Издание романов «Тело» и «Любовь к шестерым» Екатерины Бакуниной, Москва, 2001
 

Есть некоторая ирония в том, что в Россию 1990-х проза Бакуниной пришла в формате эротических серий, заполонивших эмансипированный книжный рынок постсоветского пространства. Можно представить себе уже чуть пресытившегося запрещенкой читателя. Он открывает эротическую книгу с тизером «свежий запах спелой клубники» и попадает на фрагмент, где героиня бродит по парижскому рынку, пытаясь выбрать самое большое яйцо (только одно, на большее денег нет), чтобы накормить голодного подростка. Сложно сказать, хотела ли бы Бакунина такой жанровой классификации для своих романов, стремясь подорвать гендерный канон и найти язык описания для женского проживания эмиграции. Однако можно предположить, что представления об эротическом каноне она точно для кого-то подорвала.

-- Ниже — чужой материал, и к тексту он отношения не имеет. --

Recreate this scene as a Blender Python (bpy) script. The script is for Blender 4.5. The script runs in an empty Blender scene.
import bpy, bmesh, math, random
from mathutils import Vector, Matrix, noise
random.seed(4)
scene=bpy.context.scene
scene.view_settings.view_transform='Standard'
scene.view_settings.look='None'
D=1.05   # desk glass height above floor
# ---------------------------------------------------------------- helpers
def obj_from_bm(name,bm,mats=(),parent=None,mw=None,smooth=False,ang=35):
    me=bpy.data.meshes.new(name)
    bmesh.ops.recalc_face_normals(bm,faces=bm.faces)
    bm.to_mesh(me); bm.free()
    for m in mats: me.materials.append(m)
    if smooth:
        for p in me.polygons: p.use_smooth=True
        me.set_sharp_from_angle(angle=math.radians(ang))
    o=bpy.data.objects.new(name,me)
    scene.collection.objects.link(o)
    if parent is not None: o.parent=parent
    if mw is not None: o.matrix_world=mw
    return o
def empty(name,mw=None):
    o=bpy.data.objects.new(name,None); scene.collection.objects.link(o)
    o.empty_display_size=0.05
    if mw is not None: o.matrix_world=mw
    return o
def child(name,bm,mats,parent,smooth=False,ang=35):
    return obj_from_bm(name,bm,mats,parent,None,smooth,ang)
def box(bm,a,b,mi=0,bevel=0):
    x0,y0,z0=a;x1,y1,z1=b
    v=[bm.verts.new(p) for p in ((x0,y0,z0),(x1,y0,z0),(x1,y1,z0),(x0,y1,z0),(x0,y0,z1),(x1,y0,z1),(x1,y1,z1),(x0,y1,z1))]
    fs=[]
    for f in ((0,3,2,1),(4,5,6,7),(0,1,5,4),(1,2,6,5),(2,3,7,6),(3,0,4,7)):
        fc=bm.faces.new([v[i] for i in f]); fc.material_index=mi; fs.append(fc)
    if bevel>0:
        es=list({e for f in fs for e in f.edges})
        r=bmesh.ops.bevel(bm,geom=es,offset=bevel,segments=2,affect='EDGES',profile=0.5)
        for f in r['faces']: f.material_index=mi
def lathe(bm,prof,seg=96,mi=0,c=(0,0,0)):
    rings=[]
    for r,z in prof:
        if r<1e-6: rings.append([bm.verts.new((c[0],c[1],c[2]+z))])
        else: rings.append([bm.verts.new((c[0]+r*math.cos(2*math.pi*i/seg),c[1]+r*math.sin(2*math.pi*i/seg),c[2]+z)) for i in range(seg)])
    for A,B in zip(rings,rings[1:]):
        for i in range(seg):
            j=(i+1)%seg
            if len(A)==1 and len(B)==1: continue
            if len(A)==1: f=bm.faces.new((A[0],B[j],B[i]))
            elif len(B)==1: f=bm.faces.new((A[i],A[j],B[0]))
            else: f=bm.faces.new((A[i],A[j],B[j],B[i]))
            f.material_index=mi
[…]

Вопрос о том, почему сегодня роману удалось найти вполне конвенциональную нишу, а его читатель больше не ощущает себя отсутствующим, имеет несколько измерений. Очевидно, в контекстуализации этой ниши огромную роль сыграли феминизм в XX веке и движение новой искренности в последние десятилетия. Однако, кажется, не менее важный сдвиг для русскоязычного читателя заключается в том, что опыт, который «незамеченные» описывали как уникальный, за последние сто лет российской истории стал общим местом. Российский эмигрант, превратившийся в разнорабочего и тоскующий по отечеству, представляет собой достаточно стандартный культурный тип. Россия пополнилась целым набором «других Россий», спроецированных надеждами, разочарованиями и воспоминаниями эмигрантов пяти волн. Поэтому чтение Бакуниной в 2020-х производит впечатляющий парамнезический эффект, а ее роман оказывается очень современным.